Magidsohn insists that the conference and other events like it – which she jokingly refers to as “hummus and hugs” – have merit. “I don’t discredit hummus and hugs at all, because when we sit across the table and we share hummus, and I tell you about whatever that’s important to me, and you tell me about whatever’s important to you, and we make a human connection, then next time they’re bombing you, or whatever – I care that they’re bombing you, because I know you,” she says. “All I have is my intention and my goodwill, that, I truly feel comfortable with, because I know it’s real.”
At least some of the Arab people in attendance at TEDxJaffa confirmed that the conference created a safe space to discuss the Israeli-Palestinian conflict. “For me, to experience the Middle East conflict, it’s very important for me to know what the other side thinks,” said Saeed Saleh Darawshe, 20, from Arabeh, in the Galilee.
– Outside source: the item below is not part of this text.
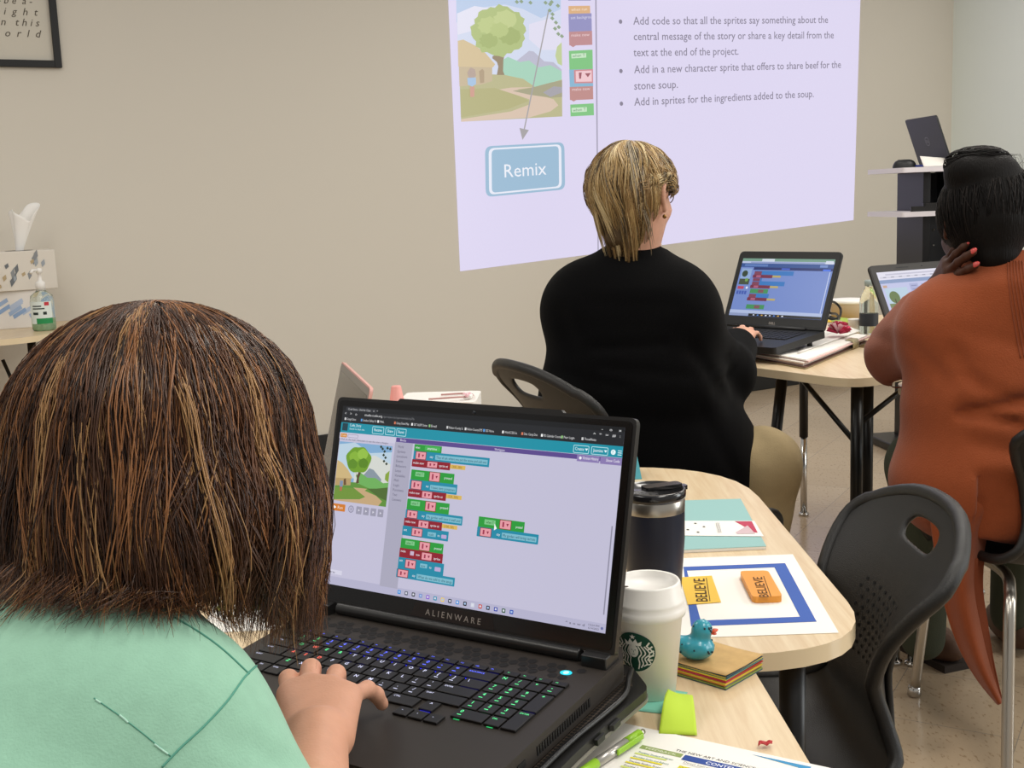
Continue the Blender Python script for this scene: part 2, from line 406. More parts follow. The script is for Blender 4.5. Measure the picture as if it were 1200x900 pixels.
# ================================================================== THE ROOM
WYAW = R(30); WU = Vector((math.cos(WYAW), math.sin(WYAW), 0)); WN = Vector((math.sin(WYAW), -math.cos(WYAW), 0)); WO = PZ(890, 457, 0); UP = Vector((0, 0, 1))
m_wall = mat('wall_paint', 'd8d2c6', .75, spec=.25, bump=.06, bscale=260)
m_black = mat('black_plastic', '131313', .45, bump=.12, bscale=900)
m_blackm = mat('black_metal', '0c0c0d', .38)
m_chrome = mat('chrome', 'c9c7c3', .16, 1)
m_steel = mat('steel', 'b9b4ab', .3, 1)
m_white = mat('white_plastic', 'ece9e4', .45)
m_paper = mat('paper', 'f1ede6', .7, spec=.2)
def floor_mat():
    m = mat('floor_tile', 'b3a695', .2, spec=.5, coat=.0); nt = m.node_tree; b = nt.nodes['Principled BSDF']; N = nt.nodes.new; L = nt.links.new
    tc = N('ShaderNodeTexCoord'); br = N('ShaderNodeTexBrick'); br.offset = 0; br.inputs['Scale'].default_value = 1; br.inputs['Brick Width'].default_value = .305; br.inputs['Row Height'].default_value = .305
    br.inputs['Mortar Size'].default_value = .0012; br.inputs['Color1'].default_value = lin('b9a68d'); br.inputs['Color2'].default_value = lin('b09c82'); br.inputs['Mortar'].default_value = lin('8d8376')
    mp = N('ShaderNodeMapping'); mp.inputs['Rotation'].default_value = (0, 0, WYAW); L(tc.outputs['Object'], mp.inputs[0]); L(mp.outputs[0], br.inputs['Vector'])
    mp2 = N('ShaderNodeMapping'); mp2.inputs['Scale'].default_value = (1, .45, 1); mp2.inputs['Rotation'].default_value = (0, 0, .8); L(tc.outputs['Object'], mp2.inputs[0])
    n = N('ShaderNodeTexNoise'); n.inputs['Scale'].default_value = 110; n.inputs['Detail'].default_value = 4; L(mp2.outputs[0], n.inputs['Vector'])
    cr = N('ShaderNodeValToRGB'); cr.color_ramp.elements[0].position = .34; cr.color_ramp.elements[0].color = lin('cfc4b6'); cr.color_ramp.elements[1].position = .42; cr.color_ramp.elements[1].color = (1, 1, 1, 1)
    e = cr.color_ramp.elements.new(.64); e.color = (1, 1, 1, 1); e = cr.color_ramp.elements.new(.7); e.color = (1.1, 1.09, 1.08, 1); L(n.outputs[0], cr.inputs[0])
    mx = N('ShaderNodeMix'); mx.data_type = 'RGBA'; mx.blend_type = 'MULTIPLY'; mx.inputs[0].default_value = .75; L(br.outputs[0], mx.inputs[6]); L(cr.outputs[0], mx.inputs[7]); L(mx.outputs[2], b.inputs['Base Color'])
    n2 = N('ShaderNodeTexNoise'); n2.inputs['Scale'].default_value = 7; bp = N('ShaderNodeBump'); bp.inputs['Strength'].default_value = .1; bp.inputs['Distance'].default_value = .01
    L(tc.outputs['Object'], n2.inputs['Vector']); L(n2.outputs[0], bp.inputs['Height']); L(bp.outputs[0], b.inputs['Normal']); return m
corner = PP(1113, 250, WO, WN); CU = (corner-WO).dot(WU)
def struct(name, mb, **k): return tag(mb.build(name, **k), kind='structure')
b = MB(); b.box((.6, 3.6, -.05), (12, 12.4, .1), floor_mat()); struct('floor', b)
b = MB(); Lw = CU+5.2
Mw = Matrix.Translation(WO) @ Matrix.Rotation(WYAW, 4, 'Z')
b.box(((CU-5.2)/2, .06, 1.4), (Lw, .12, 2.8), m_wall, M=Mw); struct('wall_back', b)
Mr = Matrix.Translation(Vector((corner.x, corner.y, 0))) @ Matrix.Rotation(WYAW, 4, 'Z')
m_wall2 = mat('wall_right_pale', 'e4ebe6', .6, spec=.3, bump=.05, bscale=260)  # right wall set paler and cooler than the back wall
b = MB(); b.box((.06, -2.6+.12, 1.4), (.12, 5.4, 2.8), m_wall2, M=Mr); struct('wall_right', b)
m_base = mat('vinyl_base', '1b1b1c', .5)
b = MB(); b.box(((CU-5.2)/2, -.006, .052), (Lw, .012, .104), m_base, M=Mw); struct('baseboard_back', b, bevel=.004)
b = MB(); b.box((-.006, -2.6, .052), (.012, 5.2, .104), m_base, M=Mr); struct('baseboard_right', b, bevel=.004)
# light of the room: ceiling panels and a window side
def area(name, loc, size, energy, col, rot=(0, 0, 0), sy=None):
    l = bpy.data.lights.new(name, 'AREA'); l.shape = 'RECTANGLE'; l.size = size; l.size_y = sy or size; l.energy = energy; l.color = col
    o = bpy.data.objects.new(name, l); o.location = loc; o.rotation_euler = rot; COL.objects.link(o); return o
for lx, ly, e in [(-1.6, .6, 22), (.9, .6, 27), (-1.6, 3.0, 19), (.9, 3.0, 24), (3.2, 1.8, 42), (2.6, 4.2, 26), (3.1, 6.4, 10), (.7, 5.0, 10)]:  # the panel over the far right corner is added to brighten the right wall
    area('ceiling_light', (lx, ly, 2.78), .6, e, (1, .95, .87), sy=1.2)
area('window_light', (5.6, 1.6, 1.7), 2.2, 70, (.93, .98, 1.0), (0, R(90), R(12)), 1.6)
w = bpy.data.worlds.new('world'); SC.world = w; w.use_nodes = True; bg = w.node_tree.nodes['Background']; bg.inputs[0].default_value = (1, .97, .93, 1); bg.inputs[1].default_value = .42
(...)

His words were echoed by his friend Ahmad Yassin, 18, also from Arabeh.
But as avid followers of TED, Darawshe and Yassin were already converts to the cause of knowledge and conversation with the other. “I’ve always wanted to encounter new ideas, to broaden my horizons, to simply get to know more interesting people and the way they view the world and their ideas,” says Darawshe.
Magidsohn says the full effects of the conference will be only felt in a few weeks’ time, when videos of the event – stories of people seeking peace against the odds – will be posted online for all to watch. “I believe that’s where the impact will happen. And I will never know about those impacts, but I totally believe they’ll exist.”